# DATA PROVIDED
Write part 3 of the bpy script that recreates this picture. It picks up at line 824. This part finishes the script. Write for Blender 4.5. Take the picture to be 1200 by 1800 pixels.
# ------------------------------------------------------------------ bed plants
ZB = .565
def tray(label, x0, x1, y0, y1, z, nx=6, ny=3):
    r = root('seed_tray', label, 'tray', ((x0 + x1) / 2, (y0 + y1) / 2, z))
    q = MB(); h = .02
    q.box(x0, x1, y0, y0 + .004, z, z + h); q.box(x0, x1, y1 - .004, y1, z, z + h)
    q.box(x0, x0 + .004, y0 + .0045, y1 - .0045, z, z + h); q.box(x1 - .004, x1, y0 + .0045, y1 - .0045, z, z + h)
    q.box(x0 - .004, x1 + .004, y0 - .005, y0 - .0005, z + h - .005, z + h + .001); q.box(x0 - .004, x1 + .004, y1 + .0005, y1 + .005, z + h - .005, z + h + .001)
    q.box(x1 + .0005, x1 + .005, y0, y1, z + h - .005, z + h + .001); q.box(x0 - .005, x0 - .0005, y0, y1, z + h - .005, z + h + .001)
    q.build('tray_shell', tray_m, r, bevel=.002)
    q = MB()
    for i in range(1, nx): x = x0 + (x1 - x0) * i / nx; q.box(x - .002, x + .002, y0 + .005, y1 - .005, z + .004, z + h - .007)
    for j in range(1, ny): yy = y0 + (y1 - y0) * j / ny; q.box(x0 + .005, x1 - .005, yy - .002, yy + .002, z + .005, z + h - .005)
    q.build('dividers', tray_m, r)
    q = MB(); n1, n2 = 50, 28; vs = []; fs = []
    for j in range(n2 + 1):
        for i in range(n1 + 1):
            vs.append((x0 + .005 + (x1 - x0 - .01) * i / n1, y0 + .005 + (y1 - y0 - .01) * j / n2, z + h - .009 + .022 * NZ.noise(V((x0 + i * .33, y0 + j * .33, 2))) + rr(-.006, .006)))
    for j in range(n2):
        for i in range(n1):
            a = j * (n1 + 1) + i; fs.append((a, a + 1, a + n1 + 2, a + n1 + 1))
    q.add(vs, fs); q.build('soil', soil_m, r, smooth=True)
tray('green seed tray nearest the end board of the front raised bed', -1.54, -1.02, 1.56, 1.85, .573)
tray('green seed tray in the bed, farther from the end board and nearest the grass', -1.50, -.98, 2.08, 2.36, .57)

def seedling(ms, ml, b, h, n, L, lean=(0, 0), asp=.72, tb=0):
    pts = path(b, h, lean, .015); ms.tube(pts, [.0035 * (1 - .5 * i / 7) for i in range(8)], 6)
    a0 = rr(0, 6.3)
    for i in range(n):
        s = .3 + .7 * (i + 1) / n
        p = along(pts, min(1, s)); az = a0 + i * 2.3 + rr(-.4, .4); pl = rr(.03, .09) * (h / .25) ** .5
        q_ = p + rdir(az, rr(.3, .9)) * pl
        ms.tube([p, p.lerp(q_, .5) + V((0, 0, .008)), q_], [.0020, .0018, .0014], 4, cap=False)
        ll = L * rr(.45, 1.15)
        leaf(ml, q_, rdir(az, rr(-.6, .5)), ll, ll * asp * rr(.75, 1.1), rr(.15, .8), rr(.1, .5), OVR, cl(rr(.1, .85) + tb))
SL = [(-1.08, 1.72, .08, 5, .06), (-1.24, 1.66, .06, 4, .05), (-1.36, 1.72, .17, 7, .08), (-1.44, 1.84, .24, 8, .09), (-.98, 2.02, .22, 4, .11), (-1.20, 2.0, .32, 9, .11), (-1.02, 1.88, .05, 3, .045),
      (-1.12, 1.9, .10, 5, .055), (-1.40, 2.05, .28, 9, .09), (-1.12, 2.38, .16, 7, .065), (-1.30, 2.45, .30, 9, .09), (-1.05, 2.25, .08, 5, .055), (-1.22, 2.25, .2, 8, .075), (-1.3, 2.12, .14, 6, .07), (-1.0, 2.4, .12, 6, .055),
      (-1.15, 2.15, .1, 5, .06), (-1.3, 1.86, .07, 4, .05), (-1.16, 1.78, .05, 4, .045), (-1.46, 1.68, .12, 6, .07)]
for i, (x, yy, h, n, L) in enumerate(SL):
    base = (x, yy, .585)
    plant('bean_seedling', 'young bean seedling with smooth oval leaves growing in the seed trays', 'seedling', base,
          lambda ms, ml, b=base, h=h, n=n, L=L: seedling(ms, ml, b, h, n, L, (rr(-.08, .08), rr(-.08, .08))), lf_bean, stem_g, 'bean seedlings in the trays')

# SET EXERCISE
Repeat the data verbatim.

# RESULT OF THE TASK
Write part 3 of the bpy script that recreates this picture. It picks up at line 824. This part finishes the script. Write for Blender 4.5. Take the picture to be 1200 by 1800 pixels.
# ------------------------------------------------------------------ bed plants
ZB = .565
def tray(label, x0, x1, y0, y1, z, nx=6, ny=3):
    r = root('seed_tray', label, 'tray', ((x0 + x1) / 2, (y0 + y1) / 2, z))
    q = MB(); h = .02
    q.box(x0, x1, y0, y0 + .004, z, z + h); q.box(x0, x1, y1 - .004, y1, z, z + h)
    q.box(x0, x0 + .004, y0 + .0045, y1 - .0045, z, z + h); q.box(x1 - .004, x1, y0 + .0045, y1 - .0045, z, z + h)
    q.box(x0 - .004, x1 + .004, y0 - .005, y0 - .0005, z + h - .005, z + h + .001); q.box(x0 - .004, x1 + .004, y1 + .0005, y1 + .005, z + h - .005, z + h + .001)
    q.box(x1 + .0005, x1 + .005, y0, y1, z + h - .005, z + h + .001); q.box(x0 - .005, x0 - .0005, y0, y1, z + h - .005, z + h + .001)
    q.build('tray_shell', tray_m, r, bevel=.002)
    q = MB()
    for i in range(1, nx): x = x0 + (x1 - x0) * i / nx; q.box(x - .002, x + .002, y0 + .005, y1 - .005, z + .004, z + h - .007)
    for j in range(1, ny): yy = y0 + (y1 - y0) * j / ny; q.box(x0 + .005, x1 - .005, yy - .002, yy + .002, z + .005, z + h - .005)
    q.build('dividers', tray_m, r)
    q = MB(); n1, n2 = 50, 28; vs = []; fs = []
    for j in range(n2 + 1):
        for i in range(n1 + 1):
            vs.append((x0 + .005 + (x1 - x0 - .01) * i / n1, y0 + .005 + (y1 - y0 - .01) * j / n2, z + h - .009 + .022 * NZ.noise(V((x0 + i * .33, y0 + j * .33, 2))) + rr(-.006, .006)))
    for j in range(n2):
        for i in range(n1):
            a = j * (n1 + 1) + i; fs.append((a, a + 1, a + n1 + 2, a + n1 + 1))
    q.add(vs, fs); q.build('soil', soil_m, r, smooth=True)
tray('green seed tray nearest the end board of the front raised bed', -1.54, -1.02, 1.56, 1.85, .573)
tray('green seed tray in the bed, farther from the end board and nearest the grass', -1.50, -.98, 2.08, 2.36, .57)

def seedling(ms, ml, b, h, n, L, lean=(0, 0), asp=.72, tb=0):
    pts = path(b, h, lean, .015); ms.tube(pts, [.0035 * (1 - .5 * i / 7) for i in range(8)], 6)
    a0 = rr(0, 6.3)
    for i in range(n):
        s = .3 + .7 * (i + 1) / n
        p = along(pts, min(1, s)); az = a0 + i * 2.3 + rr(-.4, .4); pl = rr(.03, .09) * (h / .25) ** .5
        q_ = p + rdir(az, rr(.3, .9)) * pl
        ms.tube([p, p.lerp(q_, .5) + V((0, 0, .008)), q_], [.0020, .0018, .0014], 4, cap=False)
        ll = L * rr(.45, 1.15)
        leaf(ml, q_, rdir(az, rr(-.6, .5)), ll, ll * asp * rr(.75, 1.1), rr(.15, .8), rr(.1, .5), OVR, cl(rr(.1, .85) + tb))
SL = [(-1.08, 1.72, .08, 5, .06), (-1.24, 1.66, .06, 4, .05), (-1.36, 1.72, .17, 7, .08), (-1.44, 1.84, .24, 8, .09), (-.98, 2.02, .22, 4, .11), (-1.20, 2.0, .32, 9, .11), (-1.02, 1.88, .05, 3, .045),
      (-1.12, 1.9, .10, 5, .055), (-1.40, 2.05, .28, 9, .09), (-1.12, 2.38, .16, 7, .065), (-1.30, 2.45, .30, 9, .09), (-1.05, 2.25, .08, 5, .055), (-1.22, 2.25, .2, 8, .075), (-1.3, 2.12, .14, 6, .07), (-1.0, 2.4, .12, 6, .055),
      (-1.15, 2.15, .1, 5, .06), (-1.3, 1.86, .07, 4, .05), (-1.16, 1.78, .05, 4, .045), (-1.46, 1.68, .12, 6, .07)]
for i, (x, yy, h, n, L) in enumerate(SL):
    base = (x, yy, .585)
    plant('bean_seedling', 'young bean seedling with smooth oval leaves growing in the seed trays', 'seedling', base,
          lambda ms, ml, b=base, h=h, n=n, L=L: seedling(ms, ml, b, h, n, L, (rr(-.08, .08), rr(-.08, .08))), lf_bean, stem_g, 'bean seedlings in the trays')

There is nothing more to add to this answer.